Entrando en franca contradicción con su pretendida tradición liberal, la derecha española ha terminado asumiendo (y sosteniendo cuando se halla en el poder) todas y cada una de las aberraciones identitarias del feminismo rampante, desde la Ley Integral contra la Violencia de Género, hasta la propia mitología, sin contrastación empírica alguna, sobre el que ésta se sustenta. El problema que de ello se deriva no es sólo de índole social, en la medida que se está contribuyendo a la perpetuación de un sistema de discriminaciones e injusticias, sino también estrictamente político, ya que se deja en exclusiva la defensa de los últimos reductos de la igualdad a una fuerza política, Vox, que si por algo se caracteriza es por sus posiciones claramente iliberales y esencialistas.

El resultado de todo ello no puede ser más desolador, no sólo para la consistencia democrática de nuestra sociedades sino, así mismo, para el propio feminismo: puede que la fagotización de este por parte de la izquierda le haya reportado a esta pingües beneficios pero, a cambio, está proyectando sobre el movimiento feminista, que hasta ahora había concitado un amplio consenso en la sociedad, la imagen de ser el enemigo por antonomasia tanto de la libertad como de la igualdad ante la ley, de la misma forma que otrora lo fueran otros ismos. Tal vez, algún día, los historiadores del futuro, en el caso de que dicha profesión no se encuentre definitivamente amordazada por alguna orwelliana ley de memoria democrática, podrán evaluar los daños que la izquierda ha infligido a la causa feminista, pero habrán de ser las mujeres, sin embargo, las que se liberen de ese yugo.
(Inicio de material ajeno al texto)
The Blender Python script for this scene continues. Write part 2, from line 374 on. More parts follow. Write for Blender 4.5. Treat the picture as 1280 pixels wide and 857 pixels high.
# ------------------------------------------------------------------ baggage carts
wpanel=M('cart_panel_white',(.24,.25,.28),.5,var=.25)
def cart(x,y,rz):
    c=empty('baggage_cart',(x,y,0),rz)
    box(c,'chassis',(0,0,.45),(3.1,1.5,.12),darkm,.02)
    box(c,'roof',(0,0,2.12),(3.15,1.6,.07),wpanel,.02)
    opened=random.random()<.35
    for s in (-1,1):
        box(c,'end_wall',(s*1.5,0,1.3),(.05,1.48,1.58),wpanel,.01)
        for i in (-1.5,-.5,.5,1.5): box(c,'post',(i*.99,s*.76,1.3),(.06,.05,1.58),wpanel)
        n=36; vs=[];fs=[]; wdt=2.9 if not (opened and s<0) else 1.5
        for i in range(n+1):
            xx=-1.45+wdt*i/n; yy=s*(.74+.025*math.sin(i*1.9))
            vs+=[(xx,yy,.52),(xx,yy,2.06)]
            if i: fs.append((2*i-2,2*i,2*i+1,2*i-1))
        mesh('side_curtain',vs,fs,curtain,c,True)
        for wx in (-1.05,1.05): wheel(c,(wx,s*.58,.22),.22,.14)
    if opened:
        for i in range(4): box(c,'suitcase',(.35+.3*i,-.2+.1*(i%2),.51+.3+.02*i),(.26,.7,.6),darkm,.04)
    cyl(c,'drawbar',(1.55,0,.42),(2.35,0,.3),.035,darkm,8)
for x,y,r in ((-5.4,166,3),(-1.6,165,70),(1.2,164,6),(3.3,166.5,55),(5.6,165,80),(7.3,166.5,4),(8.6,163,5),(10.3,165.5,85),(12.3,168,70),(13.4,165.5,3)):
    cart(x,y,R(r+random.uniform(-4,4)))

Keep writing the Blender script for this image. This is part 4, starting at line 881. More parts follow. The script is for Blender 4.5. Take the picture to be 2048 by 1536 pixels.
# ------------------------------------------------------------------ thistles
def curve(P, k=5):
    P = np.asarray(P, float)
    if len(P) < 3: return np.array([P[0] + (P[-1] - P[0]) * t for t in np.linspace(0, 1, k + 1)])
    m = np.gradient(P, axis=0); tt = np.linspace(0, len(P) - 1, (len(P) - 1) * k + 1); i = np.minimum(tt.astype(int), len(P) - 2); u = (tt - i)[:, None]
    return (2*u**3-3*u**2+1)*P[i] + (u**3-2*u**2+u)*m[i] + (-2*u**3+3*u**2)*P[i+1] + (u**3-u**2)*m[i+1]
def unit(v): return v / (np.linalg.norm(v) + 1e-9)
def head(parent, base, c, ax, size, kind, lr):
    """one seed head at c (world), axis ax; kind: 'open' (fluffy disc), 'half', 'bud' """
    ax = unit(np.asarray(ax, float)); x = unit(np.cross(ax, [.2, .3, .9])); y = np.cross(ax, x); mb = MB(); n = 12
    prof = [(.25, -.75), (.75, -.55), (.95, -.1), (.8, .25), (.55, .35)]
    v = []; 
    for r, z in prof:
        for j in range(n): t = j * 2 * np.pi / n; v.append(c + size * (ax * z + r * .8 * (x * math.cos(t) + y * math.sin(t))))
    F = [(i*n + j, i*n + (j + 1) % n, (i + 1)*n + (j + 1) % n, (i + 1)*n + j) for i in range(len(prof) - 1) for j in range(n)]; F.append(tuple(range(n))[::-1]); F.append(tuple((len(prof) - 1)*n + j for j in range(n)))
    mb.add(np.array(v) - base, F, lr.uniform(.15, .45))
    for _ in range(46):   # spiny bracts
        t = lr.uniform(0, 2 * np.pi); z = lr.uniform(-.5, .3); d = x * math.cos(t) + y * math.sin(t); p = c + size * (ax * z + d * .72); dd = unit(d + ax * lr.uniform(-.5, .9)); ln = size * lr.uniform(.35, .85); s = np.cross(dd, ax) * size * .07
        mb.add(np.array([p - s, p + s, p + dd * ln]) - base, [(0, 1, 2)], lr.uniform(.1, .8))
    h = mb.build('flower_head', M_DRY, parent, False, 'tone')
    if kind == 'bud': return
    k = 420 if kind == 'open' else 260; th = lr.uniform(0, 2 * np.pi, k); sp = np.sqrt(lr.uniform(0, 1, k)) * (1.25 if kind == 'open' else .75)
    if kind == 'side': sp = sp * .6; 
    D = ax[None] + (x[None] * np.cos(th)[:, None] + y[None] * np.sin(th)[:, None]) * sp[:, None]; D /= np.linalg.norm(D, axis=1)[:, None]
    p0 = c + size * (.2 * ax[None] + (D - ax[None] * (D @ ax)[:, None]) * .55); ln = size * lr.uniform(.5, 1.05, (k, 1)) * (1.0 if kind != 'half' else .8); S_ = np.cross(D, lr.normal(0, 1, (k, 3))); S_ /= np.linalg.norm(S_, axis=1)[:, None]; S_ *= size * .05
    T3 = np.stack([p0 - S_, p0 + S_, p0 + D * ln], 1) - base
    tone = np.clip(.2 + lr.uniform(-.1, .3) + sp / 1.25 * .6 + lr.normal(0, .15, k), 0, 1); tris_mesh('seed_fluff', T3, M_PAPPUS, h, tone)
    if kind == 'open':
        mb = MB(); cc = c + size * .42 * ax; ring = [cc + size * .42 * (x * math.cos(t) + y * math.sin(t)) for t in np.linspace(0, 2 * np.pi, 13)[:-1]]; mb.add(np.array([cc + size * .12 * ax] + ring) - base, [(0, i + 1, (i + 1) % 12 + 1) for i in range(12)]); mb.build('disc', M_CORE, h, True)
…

Mientras tanto, desprovistos de un proyecto de emancipación cuya prioridad sean, en efecto, las mujeres, y que se sostenga sobre un concepto de libertad como paradigma principal de la igualdad efectiva, nos vemos abocados, tanto las mujeres como los hombres, a ser las víctimas de una caricatura de ideología que se materializada a través de leyes cada vez más liberticidas con las que, a la vez que blinda a sus perpetradores contra cualquier exposición a la crítica, se van logrando imponer unas formas de vida progresivamente más puritanas y restrictivas.

Así, por ejemplo, se regula la prostitución, no para atender los legítimos derechos de las mujeres que la practican, sino simplemente para penar a quienes recurren a ella, castigando de ese modo a las prostitutas por partida doble. O se abordan reformas preceptivas en las formas de las relaciones entre los sexos, en las que las mujeres son tratadas invariablemente como criaturas congénitamente desvalidas. La última vuelta de tuerca en este proceso nos viene de la otra Montero en el Gobierno, la cual pretende ahora castigar las «insinuaciones» y los «flirteos» entre los funcionarios, algo que hace apenas unos años hubiera sido impensable en una sociedad mucho menos adocenada gracias, entre otros, a los efectos del mejor feminismo. Y una última paradoja: es precisamente la extravagancia de estas iniciativas, su dimensión de evidente delirio, uno de los factores que mejor contribuye a hacer posible su imposición efectiva.

Manuel Ruiz Zamora es filósofo e historiador del arte.